Yes, I know. Who would have thought that Microsoft would be in the position it is now? It's actually leading. Analysts are saying that Microsoft will actually take the console market in five years. But seriously, anyone who thinks they know what will happen in five years in the console market is full of sh*t. Most intelligent executives and honest analysts can barely figure out what will happen next summer, let alone next Christmas. In five years? What if Blu-ray kicks in? What if the Wii takes off? What if Sony gets its sh*t together? Lots of what-ifs. Really hard to tell, isn't it? That's because this isn't just a console battle, which is hard enough to predict. It's also media battle. A controller battle. An online battle.
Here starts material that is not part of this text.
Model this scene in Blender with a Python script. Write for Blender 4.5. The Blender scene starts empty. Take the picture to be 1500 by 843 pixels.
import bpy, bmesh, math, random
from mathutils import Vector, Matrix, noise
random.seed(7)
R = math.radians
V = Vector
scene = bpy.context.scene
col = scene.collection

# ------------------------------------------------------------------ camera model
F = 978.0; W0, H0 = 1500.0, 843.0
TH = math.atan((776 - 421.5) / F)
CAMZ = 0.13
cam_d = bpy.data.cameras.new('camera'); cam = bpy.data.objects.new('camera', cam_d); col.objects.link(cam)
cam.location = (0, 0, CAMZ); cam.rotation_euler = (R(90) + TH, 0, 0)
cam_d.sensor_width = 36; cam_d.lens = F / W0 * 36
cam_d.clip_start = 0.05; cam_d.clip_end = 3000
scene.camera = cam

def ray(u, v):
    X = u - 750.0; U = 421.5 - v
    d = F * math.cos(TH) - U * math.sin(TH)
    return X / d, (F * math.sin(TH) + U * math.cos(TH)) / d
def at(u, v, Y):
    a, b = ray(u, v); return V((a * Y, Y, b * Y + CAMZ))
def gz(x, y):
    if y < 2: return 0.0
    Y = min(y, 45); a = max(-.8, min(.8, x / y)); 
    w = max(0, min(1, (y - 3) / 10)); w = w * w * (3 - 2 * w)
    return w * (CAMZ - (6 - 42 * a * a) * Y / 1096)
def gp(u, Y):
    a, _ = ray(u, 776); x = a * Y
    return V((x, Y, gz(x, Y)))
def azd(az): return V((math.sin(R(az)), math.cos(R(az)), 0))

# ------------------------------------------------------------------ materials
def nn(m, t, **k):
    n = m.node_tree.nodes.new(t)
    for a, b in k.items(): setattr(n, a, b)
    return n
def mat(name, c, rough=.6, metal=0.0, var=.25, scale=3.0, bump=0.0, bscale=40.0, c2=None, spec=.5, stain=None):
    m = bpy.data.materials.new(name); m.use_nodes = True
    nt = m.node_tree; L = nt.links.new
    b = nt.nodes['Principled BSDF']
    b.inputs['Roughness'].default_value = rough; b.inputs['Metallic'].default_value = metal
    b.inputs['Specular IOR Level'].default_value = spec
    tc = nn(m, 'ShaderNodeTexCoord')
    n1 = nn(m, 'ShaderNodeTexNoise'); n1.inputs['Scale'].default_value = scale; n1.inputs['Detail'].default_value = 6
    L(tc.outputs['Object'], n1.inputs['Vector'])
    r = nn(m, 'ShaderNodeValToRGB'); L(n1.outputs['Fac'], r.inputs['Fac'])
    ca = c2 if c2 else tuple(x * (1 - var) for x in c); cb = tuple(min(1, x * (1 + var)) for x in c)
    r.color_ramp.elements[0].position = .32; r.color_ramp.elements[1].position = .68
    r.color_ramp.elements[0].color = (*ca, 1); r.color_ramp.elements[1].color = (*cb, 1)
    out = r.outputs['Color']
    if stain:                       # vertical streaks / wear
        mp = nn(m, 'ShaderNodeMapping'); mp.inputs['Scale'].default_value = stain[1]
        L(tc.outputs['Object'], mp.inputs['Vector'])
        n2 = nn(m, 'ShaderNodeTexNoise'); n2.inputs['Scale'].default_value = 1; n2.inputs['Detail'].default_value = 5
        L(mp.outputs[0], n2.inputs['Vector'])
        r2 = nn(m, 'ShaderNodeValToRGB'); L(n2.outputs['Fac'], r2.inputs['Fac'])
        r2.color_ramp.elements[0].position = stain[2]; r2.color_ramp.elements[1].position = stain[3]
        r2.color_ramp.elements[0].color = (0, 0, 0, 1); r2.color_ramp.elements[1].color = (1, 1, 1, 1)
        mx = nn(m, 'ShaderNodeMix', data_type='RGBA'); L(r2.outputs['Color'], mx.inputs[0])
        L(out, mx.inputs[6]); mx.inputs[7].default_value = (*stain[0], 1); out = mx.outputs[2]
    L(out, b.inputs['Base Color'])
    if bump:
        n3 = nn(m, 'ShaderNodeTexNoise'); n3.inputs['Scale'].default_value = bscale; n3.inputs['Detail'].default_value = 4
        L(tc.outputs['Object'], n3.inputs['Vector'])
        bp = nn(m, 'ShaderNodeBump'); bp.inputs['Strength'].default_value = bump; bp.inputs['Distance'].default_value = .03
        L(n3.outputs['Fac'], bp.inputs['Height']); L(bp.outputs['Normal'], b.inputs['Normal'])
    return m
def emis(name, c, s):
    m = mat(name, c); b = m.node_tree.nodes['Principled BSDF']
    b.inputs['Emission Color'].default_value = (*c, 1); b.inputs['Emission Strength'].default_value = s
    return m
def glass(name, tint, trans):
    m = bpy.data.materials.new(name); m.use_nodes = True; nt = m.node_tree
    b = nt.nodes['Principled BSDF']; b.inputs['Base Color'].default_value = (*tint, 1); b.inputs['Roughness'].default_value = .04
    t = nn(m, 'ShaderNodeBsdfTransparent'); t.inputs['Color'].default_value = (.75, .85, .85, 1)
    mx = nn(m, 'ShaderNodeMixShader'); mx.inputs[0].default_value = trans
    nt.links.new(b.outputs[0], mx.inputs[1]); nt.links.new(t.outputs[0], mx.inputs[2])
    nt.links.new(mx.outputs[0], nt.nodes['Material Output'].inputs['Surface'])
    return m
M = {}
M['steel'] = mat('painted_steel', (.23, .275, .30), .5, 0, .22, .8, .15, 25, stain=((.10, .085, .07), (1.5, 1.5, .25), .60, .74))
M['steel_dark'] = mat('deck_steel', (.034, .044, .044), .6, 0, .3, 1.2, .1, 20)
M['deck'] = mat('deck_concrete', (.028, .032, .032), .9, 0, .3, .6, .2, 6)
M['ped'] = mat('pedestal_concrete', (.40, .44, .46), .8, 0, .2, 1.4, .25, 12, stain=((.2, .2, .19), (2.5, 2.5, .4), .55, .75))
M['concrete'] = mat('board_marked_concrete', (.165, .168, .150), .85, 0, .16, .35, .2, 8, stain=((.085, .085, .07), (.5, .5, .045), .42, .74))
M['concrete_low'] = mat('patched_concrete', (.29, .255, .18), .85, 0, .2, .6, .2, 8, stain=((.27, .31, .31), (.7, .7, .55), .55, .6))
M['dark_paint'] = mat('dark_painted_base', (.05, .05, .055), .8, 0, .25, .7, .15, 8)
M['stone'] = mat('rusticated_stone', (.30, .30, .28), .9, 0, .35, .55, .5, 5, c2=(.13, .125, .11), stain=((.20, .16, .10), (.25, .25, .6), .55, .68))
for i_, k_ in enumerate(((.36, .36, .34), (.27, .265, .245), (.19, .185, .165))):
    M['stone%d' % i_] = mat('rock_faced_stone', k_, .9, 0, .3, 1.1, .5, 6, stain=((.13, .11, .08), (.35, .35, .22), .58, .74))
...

And yes, I know. Microsoft is doing a handful of great things. It's breaking into new territories like India. It launched nearly simultaneously in three territories. Crazy but true. It is the definitive leader of the online console space. It's got old arcade games on Xbox Live Arcade and it's got newish movies and TV on Video Marketplace. Microsoft is innovating and it's leading. Hey, it has people like Director Peter Jackson pondering how to intelligently marry games and movies. It's been attempted before, but Digital Pictures and Rocket Science aren't companies most people remember for a reason. (They made terrible games that were supposed to marry videogames and Hollywood
and failed.) There is no doubt Microsoft has a great game plan, its own "playbook," as J Allard called it in summer 2005. Microsoft is challenging old ideas. It's on a roll. It's got Halo coming next year. It's got Mass Effect. It's got Lost Planet, BioShock, Forza 2.
So is Christmas 2006 a wash? Is Christmas 2006 really just a warm-up for Christmas 2007? Was that by default or design? Will Microsoft's delays create a fuller, better Q1 and Q2 2007 at the cost of a slim holiday 2006? (The answers are: yes, yes, default, and yes.) In my opinion, if Microsoft wants to dominate the console market, it had better get its butt into Gear.